■ What the task asks ■
Retype the whole listing below, character for character.

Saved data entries
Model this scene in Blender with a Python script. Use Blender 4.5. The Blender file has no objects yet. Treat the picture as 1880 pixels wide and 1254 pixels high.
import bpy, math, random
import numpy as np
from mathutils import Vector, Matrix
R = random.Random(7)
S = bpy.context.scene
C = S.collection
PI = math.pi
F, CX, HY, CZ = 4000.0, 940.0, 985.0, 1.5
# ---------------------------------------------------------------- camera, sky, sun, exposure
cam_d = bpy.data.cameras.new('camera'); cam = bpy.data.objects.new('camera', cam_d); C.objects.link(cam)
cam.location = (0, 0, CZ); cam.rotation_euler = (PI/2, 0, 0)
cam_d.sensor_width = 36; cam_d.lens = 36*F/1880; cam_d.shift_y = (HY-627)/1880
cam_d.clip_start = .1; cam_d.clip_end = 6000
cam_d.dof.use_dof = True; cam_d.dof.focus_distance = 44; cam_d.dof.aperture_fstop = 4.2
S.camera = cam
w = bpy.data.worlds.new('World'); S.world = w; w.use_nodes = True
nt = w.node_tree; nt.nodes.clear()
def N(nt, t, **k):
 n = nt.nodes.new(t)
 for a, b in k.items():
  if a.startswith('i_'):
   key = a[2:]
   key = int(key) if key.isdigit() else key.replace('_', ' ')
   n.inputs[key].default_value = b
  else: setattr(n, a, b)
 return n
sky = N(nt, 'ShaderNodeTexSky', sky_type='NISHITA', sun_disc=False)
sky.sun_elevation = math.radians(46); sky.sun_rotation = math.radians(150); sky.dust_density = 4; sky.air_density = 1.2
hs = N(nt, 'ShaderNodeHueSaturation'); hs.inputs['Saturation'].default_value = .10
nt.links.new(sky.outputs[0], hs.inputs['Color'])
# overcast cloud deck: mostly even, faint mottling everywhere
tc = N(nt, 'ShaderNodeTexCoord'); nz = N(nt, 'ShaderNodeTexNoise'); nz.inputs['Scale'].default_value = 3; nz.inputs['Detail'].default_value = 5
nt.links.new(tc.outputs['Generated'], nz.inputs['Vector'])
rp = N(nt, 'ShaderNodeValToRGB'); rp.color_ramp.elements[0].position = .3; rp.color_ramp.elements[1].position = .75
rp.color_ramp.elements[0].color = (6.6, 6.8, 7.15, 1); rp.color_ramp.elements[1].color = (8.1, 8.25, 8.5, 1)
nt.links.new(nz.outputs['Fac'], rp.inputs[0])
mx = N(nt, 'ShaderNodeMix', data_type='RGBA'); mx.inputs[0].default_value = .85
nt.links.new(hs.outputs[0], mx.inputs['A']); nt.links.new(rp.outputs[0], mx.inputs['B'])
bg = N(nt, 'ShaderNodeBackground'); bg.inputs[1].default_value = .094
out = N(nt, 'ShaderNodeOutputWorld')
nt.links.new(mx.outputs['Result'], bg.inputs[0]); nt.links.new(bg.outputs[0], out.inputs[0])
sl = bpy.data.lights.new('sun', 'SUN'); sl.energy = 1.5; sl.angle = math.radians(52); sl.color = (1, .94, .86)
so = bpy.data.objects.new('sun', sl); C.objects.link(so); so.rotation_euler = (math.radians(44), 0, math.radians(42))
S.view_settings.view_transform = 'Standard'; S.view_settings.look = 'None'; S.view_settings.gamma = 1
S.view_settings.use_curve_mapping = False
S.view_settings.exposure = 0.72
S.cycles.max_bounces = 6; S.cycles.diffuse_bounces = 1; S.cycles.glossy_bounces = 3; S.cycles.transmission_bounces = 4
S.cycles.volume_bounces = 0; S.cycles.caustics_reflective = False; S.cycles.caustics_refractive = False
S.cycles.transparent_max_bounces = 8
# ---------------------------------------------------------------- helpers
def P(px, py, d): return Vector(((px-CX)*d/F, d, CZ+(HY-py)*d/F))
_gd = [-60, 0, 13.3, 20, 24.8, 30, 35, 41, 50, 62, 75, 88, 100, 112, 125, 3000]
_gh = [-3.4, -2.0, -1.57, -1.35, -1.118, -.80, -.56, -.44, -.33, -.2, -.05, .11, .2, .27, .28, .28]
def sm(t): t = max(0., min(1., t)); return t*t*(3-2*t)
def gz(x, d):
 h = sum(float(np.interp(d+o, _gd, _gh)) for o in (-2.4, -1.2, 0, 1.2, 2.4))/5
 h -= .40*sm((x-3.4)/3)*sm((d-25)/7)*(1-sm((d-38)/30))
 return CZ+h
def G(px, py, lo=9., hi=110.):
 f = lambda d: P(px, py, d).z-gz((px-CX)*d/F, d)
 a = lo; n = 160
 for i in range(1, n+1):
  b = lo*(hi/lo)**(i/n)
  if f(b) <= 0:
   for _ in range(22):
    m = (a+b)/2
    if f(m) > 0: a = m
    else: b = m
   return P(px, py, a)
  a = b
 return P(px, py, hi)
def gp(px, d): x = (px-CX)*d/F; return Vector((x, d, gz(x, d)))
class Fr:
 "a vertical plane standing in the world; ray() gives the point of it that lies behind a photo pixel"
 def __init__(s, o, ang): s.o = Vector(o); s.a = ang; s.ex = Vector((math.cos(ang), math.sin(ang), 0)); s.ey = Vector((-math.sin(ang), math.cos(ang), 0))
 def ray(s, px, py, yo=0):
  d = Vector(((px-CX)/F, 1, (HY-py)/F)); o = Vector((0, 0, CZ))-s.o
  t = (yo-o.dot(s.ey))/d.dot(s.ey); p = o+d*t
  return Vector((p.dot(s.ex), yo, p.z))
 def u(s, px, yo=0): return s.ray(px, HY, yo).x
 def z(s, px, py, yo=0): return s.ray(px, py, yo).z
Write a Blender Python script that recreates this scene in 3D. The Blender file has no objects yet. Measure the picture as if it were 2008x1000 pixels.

■ Response to the task ■
Model this scene in Blender with a Python script. Use Blender 4.5. The Blender file has no objects yet. Treat the picture as 1880 pixels wide and 1254 pixels high.
import bpy, math, random
import numpy as np
from mathutils import Vector, Matrix
R = random.Random(7)
S = bpy.context.scene
C = S.collection
PI = math.pi
F, CX, HY, CZ = 4000.0, 940.0, 985.0, 1.5
# ---------------------------------------------------------------- camera, sky, sun, exposure
cam_d = bpy.data.cameras.new('camera'); cam = bpy.data.objects.new('camera', cam_d); C.objects.link(cam)
cam.location = (0, 0, CZ); cam.rotation_euler = (PI/2, 0, 0)
cam_d.sensor_width = 36; cam_d.lens = 36*F/1880; cam_d.shift_y = (HY-627)/1880
cam_d.clip_start = .1; cam_d.clip_end = 6000
cam_d.dof.use_dof = True; cam_d.dof.focus_distance = 44; cam_d.dof.aperture_fstop = 4.2
S.camera = cam
w = bpy.data.worlds.new('World'); S.world = w; w.use_nodes = True
nt = w.node_tree; nt.nodes.clear()
def N(nt, t, **k):
 n = nt.nodes.new(t)
 for a, b in k.items():
  if a.startswith('i_'):
   key = a[2:]
   key = int(key) if key.isdigit() else key.replace('_', ' ')
   n.inputs[key].default_value = b
  else: setattr(n, a, b)
 return n
sky = N(nt, 'ShaderNodeTexSky', sky_type='NISHITA', sun_disc=False)
sky.sun_elevation = math.radians(46); sky.sun_rotation = math.radians(150); sky.dust_density = 4; sky.air_density = 1.2
hs = N(nt, 'ShaderNodeHueSaturation'); hs.inputs['Saturation'].default_value = .10
nt.links.new(sky.outputs[0], hs.inputs['Color'])
# overcast cloud deck: mostly even, faint mottling everywhere
tc = N(nt, 'ShaderNodeTexCoord'); nz = N(nt, 'ShaderNodeTexNoise'); nz.inputs['Scale'].default_value = 3; nz.inputs['Detail'].default_value = 5
nt.links.new(tc.outputs['Generated'], nz.inputs['Vector'])
rp = N(nt, 'ShaderNodeValToRGB'); rp.color_ramp.elements[0].position = .3; rp.color_ramp.elements[1].position = .75
rp.color_ramp.elements[0].color = (6.6, 6.8, 7.15, 1); rp.color_ramp.elements[1].color = (8.1, 8.25, 8.5, 1)
nt.links.new(nz.outputs['Fac'], rp.inputs[0])
mx = N(nt, 'ShaderNodeMix', data_type='RGBA'); mx.inputs[0].default_value = .85
nt.links.new(hs.outputs[0], mx.inputs['A']); nt.links.new(rp.outputs[0], mx.inputs['B'])
bg = N(nt, 'ShaderNodeBackground'); bg.inputs[1].default_value = .094
out = N(nt, 'ShaderNodeOutputWorld')
nt.links.new(mx.outputs['Result'], bg.inputs[0]); nt.links.new(bg.outputs[0], out.inputs[0])
sl = bpy.data.lights.new('sun', 'SUN'); sl.energy = 1.5; sl.angle = math.radians(52); sl.color = (1, .94, .86)
so = bpy.data.objects.new('sun', sl); C.objects.link(so); so.rotation_euler = (math.radians(44), 0, math.radians(42))
S.view_settings.view_transform = 'Standard'; S.view_settings.look = 'None'; S.view_settings.gamma = 1
S.view_settings.use_curve_mapping = False
S.view_settings.exposure = 0.72
S.cycles.max_bounces = 6; S.cycles.diffuse_bounces = 1; S.cycles.glossy_bounces = 3; S.cycles.transmission_bounces = 4
S.cycles.volume_bounces = 0; S.cycles.caustics_reflective = False; S.cycles.caustics_refractive = False
S.cycles.transparent_max_bounces = 8
# ---------------------------------------------------------------- helpers
def P(px, py, d): return Vector(((px-CX)*d/F, d, CZ+(HY-py)*d/F))
_gd = [-60, 0, 13.3, 20, 24.8, 30, 35, 41, 50, 62, 75, 88, 100, 112, 125, 3000]
_gh = [-3.4, -2.0, -1.57, -1.35, -1.118, -.80, -.56, -.44, -.33, -.2, -.05, .11, .2, .27, .28, .28]
def sm(t): t = max(0., min(1., t)); return t*t*(3-2*t)
def gz(x, d):
 h = sum(float(np.interp(d+o, _gd, _gh)) for o in (-2.4, -1.2, 0, 1.2, 2.4))/5
 h -= .40*sm((x-3.4)/3)*sm((d-25)/7)*(1-sm((d-38)/30))
 return CZ+h
def G(px, py, lo=9., hi=110.):
 f = lambda d: P(px, py, d).z-gz((px-CX)*d/F, d)
 a = lo; n = 160
 for i in range(1, n+1):
  b = lo*(hi/lo)**(i/n)
  if f(b) <= 0:
   for _ in range(22):
    m = (a+b)/2
    if f(m) > 0: a = m
    else: b = m
   return P(px, py, a)
  a = b
 return P(px, py, hi)
def gp(px, d): x = (px-CX)*d/F; return Vector((x, d, gz(x, d)))
class Fr:
 "a vertical plane standing in the world; ray() gives the point of it that lies behind a photo pixel"
 def __init__(s, o, ang): s.o = Vector(o); s.a = ang; s.ex = Vector((math.cos(ang), math.sin(ang), 0)); s.ey = Vector((-math.sin(ang), math.cos(ang), 0))
 def ray(s, px, py, yo=0):
  d = Vector(((px-CX)/F, 1, (HY-py)/F)); o = Vector((0, 0, CZ))-s.o
  t = (yo-o.dot(s.ey))/d.dot(s.ey); p = o+d*t
  return Vector((p.dot(s.ex), yo, p.z))
 def u(s, px, yo=0): return s.ray(px, HY, yo).x
 def z(s, px, py, yo=0): return s.ray(px, py, yo).z
Write a Blender Python script that recreates this scene in 3D. The Blender file has no objects yet. Measure the picture as if it were 2008x1000 pixels.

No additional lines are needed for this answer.